Au cœur de la manœuvre, la Banque appelée Crédit industriel et commercial (CIC) qui a bénéficié des manœuvres colonialistes du roi de France d’alors, Charles X.
Pour bien comprendre l’implication de la CIC dans le pillage d'Haïti et le financement de la tour Eiffel, il faut remonter à la tragédie de l’histoire de cette république des Caraïbes.
Dette coloniale
En 1804, Haïti, la première république constituée en majorité d’anciens esclaves révoltés venus d’Afrique, arrache son indépendance, en triomphant des forces coloniales françaises.
Néanmoins, la France ne s’avoue pas facilement vaincue. Vingt ans plus tard, elle revient au large de l'île avec un impressionnant détachement militaire de navires de guerre. L’objectif de cette initiative du roi Charles X est d’intimider, afin d’obtenir par la force une importante rançon, en échange de la reconnaissance de l'indépendance.
La somme exigée était de “150 millions de francs français, à verser en cinq tranches annuelles. C’est bien au-dessus des moyens du pays”, indépendant seulement depuis 20 ans, commente le New York Times qui consacre une minutieuse enquête d’un an à ce sujet.
Le pays est obligé de s'endetter et la France ordonne que l’emprunt se fasse auprès de ses banques. C’est alors que le Crédit industriel et commercial (CIC) entre en scène.
“Le néocolonialisme par la dette”
Haïti contracte alors un emprunt dont les paiements s'étalent sur 64 ans. Le New York Times évalue l’endettement à 56 milliards de dollars actuels ! C’est “le néocolonialisme par la dette”, commente Thomas Piketty, l’un des économistes consultés par le New York Times. “Cette fuite a totalement perturbé le processus de construction de l’État”, ajoute-t-il.
En 1880, le pays a cessé de payer ses dettes à la France à hauteur de 560 millions de dollars, d'après les calculs du New York Times. Il aspire alors à l'indépendance financière par la création de la Banque nationale d'Haïti. Une autre occasion manquée, dans la mesure où le partenaire choisi pour cette opération est la banque française Crédit Industriel et Commercial, ou CIC.
Le CIC contrôlera la banque nationale d’Haïti depuis Paris et prélèvera des commissions sur chaque transaction effectuée. Elle siphonne alors des dizaines de millions de dollars, au profit des investisseurs français, accablant les gouvernements successifs d'Haïti d’une importante ardoise.
“Ces capitaux, destinés à soulager la dette haïtienne, sont détournés pour financer des projets en France, dont la construction emblématique de la Tour Eiffel, s’indigne l’universitaire haïtien Gary Olius dans une tribune parue en 2022 dans le journal local Alter press.
“Cette ironie cruelle souligne l’injustice historique, où l’argent destiné à Haïti contribue à ériger un symbole de la puissance française.

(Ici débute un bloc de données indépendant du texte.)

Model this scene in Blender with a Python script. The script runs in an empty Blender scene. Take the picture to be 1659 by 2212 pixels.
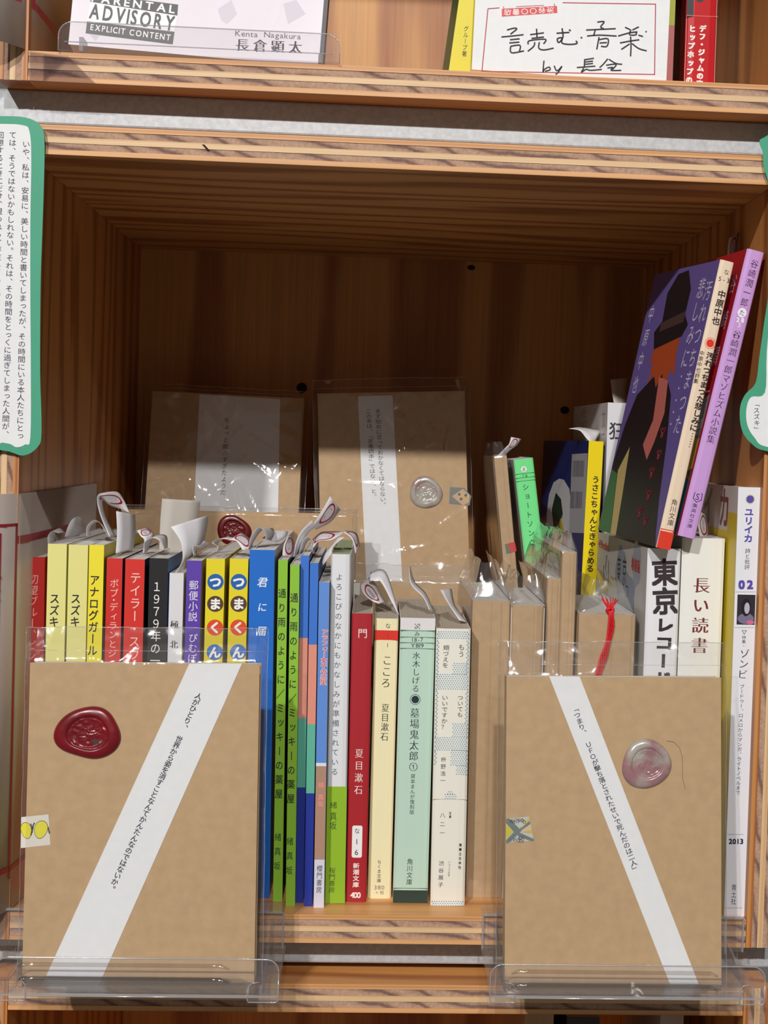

Aujourd’hui, la Tour Eiffel, estimée à des milliards d’euros, témoigne de cette étrange liaison financière entre deux nations que tout semble opposer”.
“Sur l’ensemble des impôts et taxes collectés par Haïti lorsque le CIC contrôlait sa banque centrale, seulement 2% allait à la construction et à la direction du pays. Le reste était en grande partie englouti par le CIC et ses investisseurs”, s’indigne Ekō, une communauté de personnes engagées pour limiter le pouvoir grandissant des entreprises à travers le monde.
Situation “gênante”
Banque de proximité forte de 20 000 collaborateurs en France, le Crédit Mutuel, dont le CIC est aujourd’hui une filiale, parle de situation “gênante” et promet d’embaucher une équipe de chercheurs pour évaluer le rôle du CIC dans le pillage d’Haïti…
En attendant, l’argent destiné à développer Haïti a contribué, grâce aux manœuvres du CIC, à édifier la tour Eiffel, un symbole de la puissance et du prestige de la France, alors que ce pays des Caraïbes croupit dans la misère, s’indigne Gary Olius.